• _Problem to solve_: Retype all of the data exactly as given.

• _Data segment_:
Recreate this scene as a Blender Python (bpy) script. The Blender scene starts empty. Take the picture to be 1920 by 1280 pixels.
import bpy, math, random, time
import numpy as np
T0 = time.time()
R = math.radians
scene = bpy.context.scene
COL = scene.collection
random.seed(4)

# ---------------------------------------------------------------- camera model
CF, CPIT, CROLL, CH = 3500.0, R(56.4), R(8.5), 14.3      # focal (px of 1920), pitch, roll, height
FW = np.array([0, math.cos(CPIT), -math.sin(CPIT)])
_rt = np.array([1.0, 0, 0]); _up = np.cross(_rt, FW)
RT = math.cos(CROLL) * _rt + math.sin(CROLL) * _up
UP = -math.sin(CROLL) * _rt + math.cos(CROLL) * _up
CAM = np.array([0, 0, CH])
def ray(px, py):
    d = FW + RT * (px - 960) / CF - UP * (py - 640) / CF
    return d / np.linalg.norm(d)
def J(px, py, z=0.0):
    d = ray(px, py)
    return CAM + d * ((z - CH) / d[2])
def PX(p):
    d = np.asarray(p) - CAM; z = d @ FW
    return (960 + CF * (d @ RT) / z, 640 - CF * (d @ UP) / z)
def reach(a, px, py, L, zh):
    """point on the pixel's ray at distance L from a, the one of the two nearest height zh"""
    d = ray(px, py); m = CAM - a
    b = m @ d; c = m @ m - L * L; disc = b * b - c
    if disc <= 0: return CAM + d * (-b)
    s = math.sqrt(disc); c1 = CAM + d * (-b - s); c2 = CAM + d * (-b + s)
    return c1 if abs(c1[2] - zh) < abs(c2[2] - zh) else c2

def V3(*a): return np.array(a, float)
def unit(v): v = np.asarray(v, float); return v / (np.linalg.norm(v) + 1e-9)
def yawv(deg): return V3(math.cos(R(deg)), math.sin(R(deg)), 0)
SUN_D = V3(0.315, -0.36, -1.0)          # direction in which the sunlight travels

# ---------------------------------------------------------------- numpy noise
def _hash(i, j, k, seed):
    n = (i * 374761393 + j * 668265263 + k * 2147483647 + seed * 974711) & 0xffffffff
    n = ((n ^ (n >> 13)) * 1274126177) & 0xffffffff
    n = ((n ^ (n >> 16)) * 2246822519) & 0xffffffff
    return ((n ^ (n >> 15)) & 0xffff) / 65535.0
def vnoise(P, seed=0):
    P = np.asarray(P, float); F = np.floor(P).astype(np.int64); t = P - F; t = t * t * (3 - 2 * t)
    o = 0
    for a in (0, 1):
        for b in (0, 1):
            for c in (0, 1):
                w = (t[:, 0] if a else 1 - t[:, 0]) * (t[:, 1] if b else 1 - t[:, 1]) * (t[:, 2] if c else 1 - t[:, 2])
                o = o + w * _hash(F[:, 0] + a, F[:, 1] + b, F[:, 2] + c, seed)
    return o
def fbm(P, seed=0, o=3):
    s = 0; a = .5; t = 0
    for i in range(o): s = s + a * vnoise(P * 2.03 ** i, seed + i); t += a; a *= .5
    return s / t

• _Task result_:
Recreate this scene as a Blender Python (bpy) script. The Blender scene starts empty. Take the picture to be 1920 by 1280 pixels.
import bpy, math, random, time
import numpy as np
T0 = time.time()
R = math.radians
scene = bpy.context.scene
COL = scene.collection
random.seed(4)

# ---------------------------------------------------------------- camera model
CF, CPIT, CROLL, CH = 3500.0, R(56.4), R(8.5), 14.3      # focal (px of 1920), pitch, roll, height
FW = np.array([0, math.cos(CPIT), -math.sin(CPIT)])
_rt = np.array([1.0, 0, 0]); _up = np.cross(_rt, FW)
RT = math.cos(CROLL) * _rt + math.sin(CROLL) * _up
UP = -math.sin(CROLL) * _rt + math.cos(CROLL) * _up
CAM = np.array([0, 0, CH])
def ray(px, py):
    d = FW + RT * (px - 960) / CF - UP * (py - 640) / CF
    return d / np.linalg.norm(d)
def J(px, py, z=0.0):
    d = ray(px, py)
    return CAM + d * ((z - CH) / d[2])
def PX(p):
    d = np.asarray(p) - CAM; z = d @ FW
    return (960 + CF * (d @ RT) / z, 640 - CF * (d @ UP) / z)
def reach(a, px, py, L, zh):
    """point on the pixel's ray at distance L from a, the one of the two nearest height zh"""
    d = ray(px, py); m = CAM - a
    b = m @ d; c = m @ m - L * L; disc = b * b - c
    if disc <= 0: return CAM + d * (-b)
    s = math.sqrt(disc); c1 = CAM + d * (-b - s); c2 = CAM + d * (-b + s)
    return c1 if abs(c1[2] - zh) < abs(c2[2] - zh) else c2

def V3(*a): return np.array(a, float)
def unit(v): v = np.asarray(v, float); return v / (np.linalg.norm(v) + 1e-9)
def yawv(deg): return V3(math.cos(R(deg)), math.sin(R(deg)), 0)
SUN_D = V3(0.315, -0.36, -1.0)          # direction in which the sunlight travels

# ---------------------------------------------------------------- numpy noise
def _hash(i, j, k, seed):
    n = (i * 374761393 + j * 668265263 + k * 2147483647 + seed * 974711) & 0xffffffff
    n = ((n ^ (n >> 13)) * 1274126177) & 0xffffffff
    n = ((n ^ (n >> 16)) * 2246822519) & 0xffffffff
    return ((n ^ (n >> 15)) & 0xffff) / 65535.0
def vnoise(P, seed=0):
    P = np.asarray(P, float); F = np.floor(P).astype(np.int64); t = P - F; t = t * t * (3 - 2 * t)
    o = 0
    for a in (0, 1):
        for b in (0, 1):
            for c in (0, 1):
                w = (t[:, 0] if a else 1 - t[:, 0]) * (t[:, 1] if b else 1 - t[:, 1]) * (t[:, 2] if c else 1 - t[:, 2])
                o = o + w * _hash(F[:, 0] + a, F[:, 1] + b, F[:, 2] + c, seed)
    return o
def fbm(P, seed=0, o=3):
    s = 0; a = .5; t = 0
    for i in range(o): s = s + a * vnoise(P * 2.03 ** i, seed + i); t += a; a *= .5
    return s / t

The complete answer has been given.